You have to admit, we are all learning something here; I admit I am. I'm not ashamed to be wrong and learn something. This is interactive learning, much more productive than sitting in front of a television. These discussions make us go research and learn. This is a great thing!!

~ Noah


reply posted on 8-10-2011 @ 03:07 AM by Gorman91
reply to post by noah1111



It's open space. Hydrogen just sort of flows everywhere. Simply because there's so much of it. You'd have to go to the very depths of deep space, far from any galaxy, to get a real vacuum.
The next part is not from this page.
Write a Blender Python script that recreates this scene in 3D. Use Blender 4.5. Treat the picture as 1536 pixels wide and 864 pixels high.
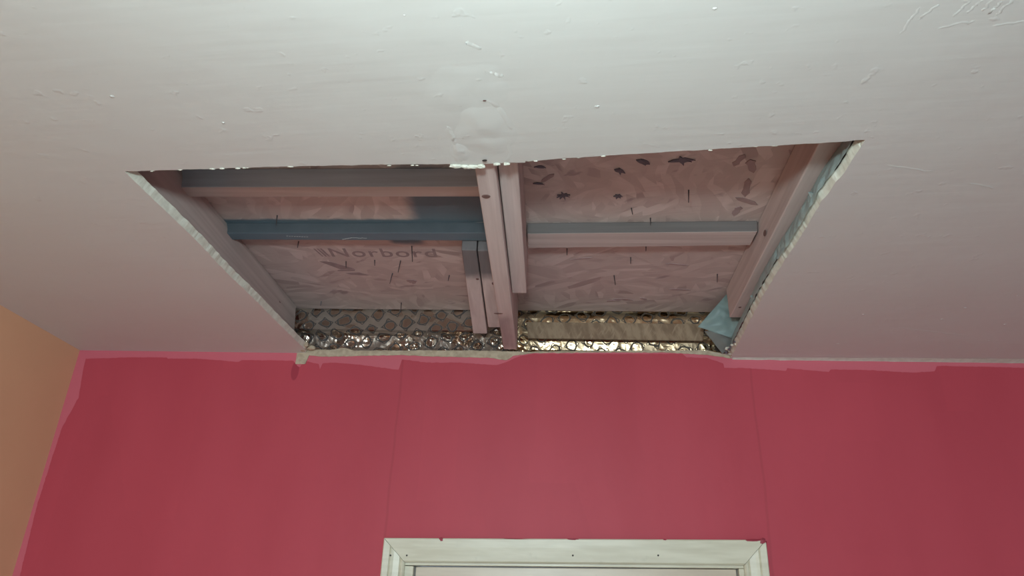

All kidding aside, these people did see this with a naked eye from Earth and it is documented as galactix linked, that the coma was indeed roughly the diameter of the sun.


Has to be wrong than. Because a cloud is not going to maintain its location at that distance. A planet the size of Pluto barely manages to get caught in the gravity field of the sun. You explain to me the math of how a comet coma can get larger than the sun, in physical diameter. You explain to me that, and I'll say you're right.

Because right now, the math says that's impossible. That the gravity of the coma simply does not exist to maintain such a coma. You wouldn't have a coma longer than a few miles. So to say you'd have a 865,000 miles long coma is nothing short if ignorant of scientific laws of gravity.
edit on 8-10-2011 by Gorman91 because: (no reason given)



reply posted on 8-10-2011 @ 03:48 AM by Phage
reply to post by Gorman91


Gravity has very little to do with a diffuse ball of gas and dust but the solar wind does disperse it like the wind in the atmosphere disperses a cloud of smoke.
www2.ess.ucla.edu...


reply posted on 8-10-2011 @ 10:02 AM by galactix
Originally posted by Gorman91
reply to
post by noah1111




Has to be wrong than. Because a cloud is not going to maintain its location at that distance. A planet the size of Pluto barely manages to get caught in the gravity field of the sun. You explain to me the math of how a comet coma can get larger than the sun, in physical diameter. You explain to me that, and I'll say you're right.


"not going to maintain its location at that distance".

If we consider gravity as the only active force, then, yes, that is absolutely correct. However; if the particles in question are ions (and we know they are cuz we measure 'water content' with radio scopes looking at emissions bands for hydroxil radicals [ionic O-H pairs]) and if their [these particles] mass is very small compared to their charge, then capturing and holding a coma that big depends on the size of the magnetic (or electric) field surrounding the comet nucleus.

fields apply HUGE forces to conductive matter in comparison to gravity.

the math is described in the imaginary plane, a recently created logical tool that baffles most people, including myself.

did you know that voyager has measured (passed thru) HUGE magnetic fields outside the technical boundary of Sol's influence? Did you know that this 'scout' is actually speeding up for no apparent reason?

so many questions.....



reply posted on 8-10-2011 @ 01:07 PM by Gorman91
reply to post by Phage



And to that end, if they are not orbiting around each other, but just orbiting all on the same orbit as individuals, long having been disconnected from any significant gravity of each other, than it is indeed just a belt of cloud, some time in the future destined to become a ring.

It's not a coma any more. It's a debris field, expanding from taking on a huge collision.


reply posted on 8-10-2011 @ 01:12 PM by Gorman91
reply to post by galactix



As Phage has pointed out to me, it's expanded and dissipated. IE, it's not really a coma, caught up by the entity. It's a debris field. In space, an explosion keeps the speed and just keeps expanding.

So it's not a mystery, and I don't know why you're bringing in magnetism to something irrelevant to it.

To return to this being something caused by electricity, that's pretty debunked.

Set a grenade off in space and it will have a diameter bigger than the sun eventually two. It's no longer one item. It's just gravity working on the individual molecules, all caught in the same orbit.


Once again, no mystery. I Admit I didn't know that the dust cloud was bigger than the sun but you all were advertising it as if it was some mystery that still exists. No. It's an explosion.... In space. No resistance. Again, if I sneezed in space, that too would eventually have a diameter bigger than the sun.


reply posted on 8-10-2011 @ 01:13 PM by Phage
reply to post by Gorman91


No collision.
A release of gas and dust from the nucleus. Holmes is known to do that.
cometography.com...


reply posted on 8-10-2011 @ 01:25 PM by Gorman91
reply to post by Phage



Pressure all the same though. External or internal. Boom, expanding in the limitless void of space.


reply posted on 10-10-2011 @ 09:26 AM by galactix
nice shot.



The comet looks so radially symmetric, i could almost see an atom nucleus with it's electron cloud stratifying into their respective quantized energetic orbits.

here's a solar explosion :


i sure wish i could hop over to 17P/Holmes and thro a few of my hall effect sensors at it.....or a few magnets.